--- Required work ---
Within the material below, locate the line with "What Blender Python" and the line with "return -(x * x + y * y) / (2 * ER)", then return those two lines and all lines between them, exactly as written.
::: Records shown
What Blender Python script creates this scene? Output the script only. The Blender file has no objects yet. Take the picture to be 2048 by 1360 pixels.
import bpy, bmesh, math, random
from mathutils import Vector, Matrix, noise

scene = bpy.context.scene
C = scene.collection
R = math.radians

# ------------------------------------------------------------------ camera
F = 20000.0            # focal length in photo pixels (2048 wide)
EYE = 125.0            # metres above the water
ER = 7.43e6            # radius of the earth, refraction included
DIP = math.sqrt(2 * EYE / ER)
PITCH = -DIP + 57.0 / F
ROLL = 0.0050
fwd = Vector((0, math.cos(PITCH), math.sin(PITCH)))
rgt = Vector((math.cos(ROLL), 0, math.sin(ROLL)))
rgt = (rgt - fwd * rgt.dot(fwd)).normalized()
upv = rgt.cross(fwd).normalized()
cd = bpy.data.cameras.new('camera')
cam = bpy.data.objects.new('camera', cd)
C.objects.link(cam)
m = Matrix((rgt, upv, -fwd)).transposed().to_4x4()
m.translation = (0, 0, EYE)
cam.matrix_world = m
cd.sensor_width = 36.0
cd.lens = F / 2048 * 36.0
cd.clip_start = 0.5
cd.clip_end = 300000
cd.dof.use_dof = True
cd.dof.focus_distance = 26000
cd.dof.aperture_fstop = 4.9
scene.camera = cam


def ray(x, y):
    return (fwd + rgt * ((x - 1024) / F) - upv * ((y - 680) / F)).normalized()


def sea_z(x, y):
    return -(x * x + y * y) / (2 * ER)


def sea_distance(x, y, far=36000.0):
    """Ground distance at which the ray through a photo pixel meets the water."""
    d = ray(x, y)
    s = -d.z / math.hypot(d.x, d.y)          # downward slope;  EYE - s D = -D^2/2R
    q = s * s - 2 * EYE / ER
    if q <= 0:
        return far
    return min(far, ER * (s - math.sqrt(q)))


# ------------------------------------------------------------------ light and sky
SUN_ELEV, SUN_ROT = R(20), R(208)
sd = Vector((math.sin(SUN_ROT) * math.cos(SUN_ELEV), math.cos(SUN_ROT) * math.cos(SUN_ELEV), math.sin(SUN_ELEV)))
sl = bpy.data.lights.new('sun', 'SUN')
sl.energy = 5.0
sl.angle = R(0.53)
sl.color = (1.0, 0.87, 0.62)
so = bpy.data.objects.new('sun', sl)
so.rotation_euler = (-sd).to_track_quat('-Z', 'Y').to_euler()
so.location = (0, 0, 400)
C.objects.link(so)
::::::
::: Records shown
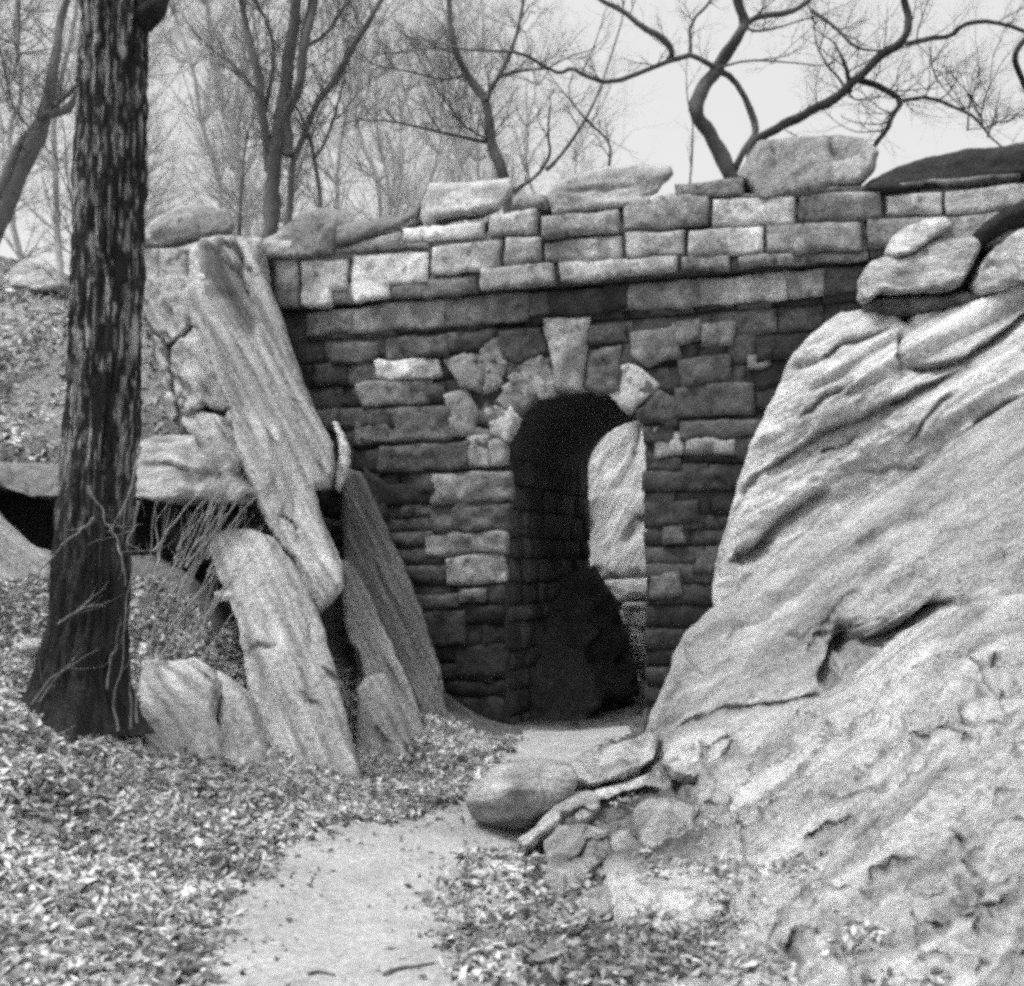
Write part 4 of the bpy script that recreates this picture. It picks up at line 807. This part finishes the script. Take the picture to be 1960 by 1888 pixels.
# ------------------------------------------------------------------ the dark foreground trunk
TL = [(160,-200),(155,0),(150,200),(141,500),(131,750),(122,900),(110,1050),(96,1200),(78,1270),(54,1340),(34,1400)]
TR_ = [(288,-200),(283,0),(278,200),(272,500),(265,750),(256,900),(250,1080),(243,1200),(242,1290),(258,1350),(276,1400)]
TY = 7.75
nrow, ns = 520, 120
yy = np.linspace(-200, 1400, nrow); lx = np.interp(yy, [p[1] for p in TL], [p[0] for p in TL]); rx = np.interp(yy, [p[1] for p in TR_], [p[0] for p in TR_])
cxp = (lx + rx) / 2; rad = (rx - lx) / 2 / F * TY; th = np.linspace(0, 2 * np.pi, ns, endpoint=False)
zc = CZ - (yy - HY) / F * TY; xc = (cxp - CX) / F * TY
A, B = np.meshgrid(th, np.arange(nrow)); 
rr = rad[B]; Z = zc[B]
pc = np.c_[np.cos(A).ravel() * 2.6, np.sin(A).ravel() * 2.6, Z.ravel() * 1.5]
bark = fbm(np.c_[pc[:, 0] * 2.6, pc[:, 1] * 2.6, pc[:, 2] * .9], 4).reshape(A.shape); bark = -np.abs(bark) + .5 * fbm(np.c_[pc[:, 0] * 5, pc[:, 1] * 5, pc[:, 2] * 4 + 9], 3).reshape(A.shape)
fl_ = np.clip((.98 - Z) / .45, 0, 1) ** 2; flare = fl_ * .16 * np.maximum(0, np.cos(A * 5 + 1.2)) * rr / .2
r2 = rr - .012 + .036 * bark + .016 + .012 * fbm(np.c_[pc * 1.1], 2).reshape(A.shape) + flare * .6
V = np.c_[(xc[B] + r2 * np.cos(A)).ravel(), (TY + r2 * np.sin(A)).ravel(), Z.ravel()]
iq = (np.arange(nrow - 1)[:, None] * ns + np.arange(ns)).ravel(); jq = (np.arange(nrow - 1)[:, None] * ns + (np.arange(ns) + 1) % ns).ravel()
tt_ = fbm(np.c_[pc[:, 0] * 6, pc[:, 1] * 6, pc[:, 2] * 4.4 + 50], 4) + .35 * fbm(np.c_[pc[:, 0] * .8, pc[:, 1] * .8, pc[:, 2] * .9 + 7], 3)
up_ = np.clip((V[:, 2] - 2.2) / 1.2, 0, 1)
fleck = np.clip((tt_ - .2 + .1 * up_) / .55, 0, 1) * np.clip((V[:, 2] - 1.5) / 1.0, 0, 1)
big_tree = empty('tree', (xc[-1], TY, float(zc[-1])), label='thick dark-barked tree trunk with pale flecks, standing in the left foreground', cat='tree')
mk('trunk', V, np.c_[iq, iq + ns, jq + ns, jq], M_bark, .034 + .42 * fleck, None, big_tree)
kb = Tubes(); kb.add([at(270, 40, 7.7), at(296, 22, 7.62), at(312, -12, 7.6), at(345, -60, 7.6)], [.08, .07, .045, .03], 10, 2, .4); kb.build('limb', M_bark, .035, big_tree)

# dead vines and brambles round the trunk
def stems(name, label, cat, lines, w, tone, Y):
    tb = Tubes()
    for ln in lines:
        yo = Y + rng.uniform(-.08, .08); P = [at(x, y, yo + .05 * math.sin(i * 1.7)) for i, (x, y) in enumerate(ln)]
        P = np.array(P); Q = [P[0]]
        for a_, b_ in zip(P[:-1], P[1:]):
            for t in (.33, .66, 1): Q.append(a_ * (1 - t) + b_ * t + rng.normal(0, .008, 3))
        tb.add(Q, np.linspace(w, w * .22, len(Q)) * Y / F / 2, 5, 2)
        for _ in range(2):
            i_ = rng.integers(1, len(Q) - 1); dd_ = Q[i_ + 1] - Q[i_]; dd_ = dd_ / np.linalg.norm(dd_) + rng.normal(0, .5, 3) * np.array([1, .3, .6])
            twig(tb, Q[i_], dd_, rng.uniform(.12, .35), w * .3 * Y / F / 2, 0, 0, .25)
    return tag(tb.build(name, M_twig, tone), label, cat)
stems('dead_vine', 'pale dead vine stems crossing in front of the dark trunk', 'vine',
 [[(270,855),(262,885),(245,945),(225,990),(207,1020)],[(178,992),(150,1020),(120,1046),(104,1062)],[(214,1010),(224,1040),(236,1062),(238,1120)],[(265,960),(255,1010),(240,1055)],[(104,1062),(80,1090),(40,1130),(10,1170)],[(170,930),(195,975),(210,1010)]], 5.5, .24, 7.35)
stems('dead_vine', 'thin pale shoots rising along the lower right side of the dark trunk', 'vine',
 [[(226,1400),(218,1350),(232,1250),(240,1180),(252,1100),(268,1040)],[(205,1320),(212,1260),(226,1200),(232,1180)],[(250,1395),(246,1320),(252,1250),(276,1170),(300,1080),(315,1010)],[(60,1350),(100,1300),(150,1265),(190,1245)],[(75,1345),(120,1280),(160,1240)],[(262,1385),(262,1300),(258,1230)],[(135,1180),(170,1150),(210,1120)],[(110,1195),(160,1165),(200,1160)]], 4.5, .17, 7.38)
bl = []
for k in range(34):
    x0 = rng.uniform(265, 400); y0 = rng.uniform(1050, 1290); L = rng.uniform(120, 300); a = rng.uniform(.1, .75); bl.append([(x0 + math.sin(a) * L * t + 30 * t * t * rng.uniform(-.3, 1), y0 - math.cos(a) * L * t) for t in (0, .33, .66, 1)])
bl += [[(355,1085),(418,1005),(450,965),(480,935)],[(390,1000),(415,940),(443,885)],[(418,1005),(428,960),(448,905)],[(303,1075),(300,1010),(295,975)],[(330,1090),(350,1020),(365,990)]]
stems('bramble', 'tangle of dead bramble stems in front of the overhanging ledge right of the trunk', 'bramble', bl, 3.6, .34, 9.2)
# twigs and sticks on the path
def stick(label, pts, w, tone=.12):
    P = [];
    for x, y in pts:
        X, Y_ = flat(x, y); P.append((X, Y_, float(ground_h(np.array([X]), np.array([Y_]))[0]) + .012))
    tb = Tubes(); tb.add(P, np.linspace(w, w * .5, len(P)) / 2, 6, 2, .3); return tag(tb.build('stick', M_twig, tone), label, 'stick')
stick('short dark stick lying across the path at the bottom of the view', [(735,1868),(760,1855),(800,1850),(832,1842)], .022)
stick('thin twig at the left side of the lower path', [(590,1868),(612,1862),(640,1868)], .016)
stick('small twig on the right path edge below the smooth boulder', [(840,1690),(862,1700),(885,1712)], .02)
::::::
::: Records shown
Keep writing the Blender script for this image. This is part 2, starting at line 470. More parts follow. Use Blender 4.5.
::::::
--- Worked solution ---
What Blender Python script creates this scene? Output the script only. The Blender file has no objects yet. Take the picture to be 2048 by 1360 pixels.
import bpy, bmesh, math, random
from mathutils import Vector, Matrix, noise

scene = bpy.context.scene
C = scene.collection
R = math.radians

# ------------------------------------------------------------------ camera
F = 20000.0            # focal length in photo pixels (2048 wide)
EYE = 125.0            # metres above the water
ER = 7.43e6            # radius of the earth, refraction included
DIP = math.sqrt(2 * EYE / ER)
PITCH = -DIP + 57.0 / F
ROLL = 0.0050
fwd = Vector((0, math.cos(PITCH), math.sin(PITCH)))
rgt = Vector((math.cos(ROLL), 0, math.sin(ROLL)))
rgt = (rgt - fwd * rgt.dot(fwd)).normalized()
upv = rgt.cross(fwd).normalized()
cd = bpy.data.cameras.new('camera')
cam = bpy.data.objects.new('camera', cd)
C.objects.link(cam)
m = Matrix((rgt, upv, -fwd)).transposed().to_4x4()
m.translation = (0, 0, EYE)
cam.matrix_world = m
cd.sensor_width = 36.0
cd.lens = F / 2048 * 36.0
cd.clip_start = 0.5
cd.clip_end = 300000
cd.dof.use_dof = True
cd.dof.focus_distance = 26000
cd.dof.aperture_fstop = 4.9
scene.camera = cam


def ray(x, y):
    return (fwd + rgt * ((x - 1024) / F) - upv * ((y - 680) / F)).normalized()


def sea_z(x, y):
    return -(x * x + y * y) / (2 * ER)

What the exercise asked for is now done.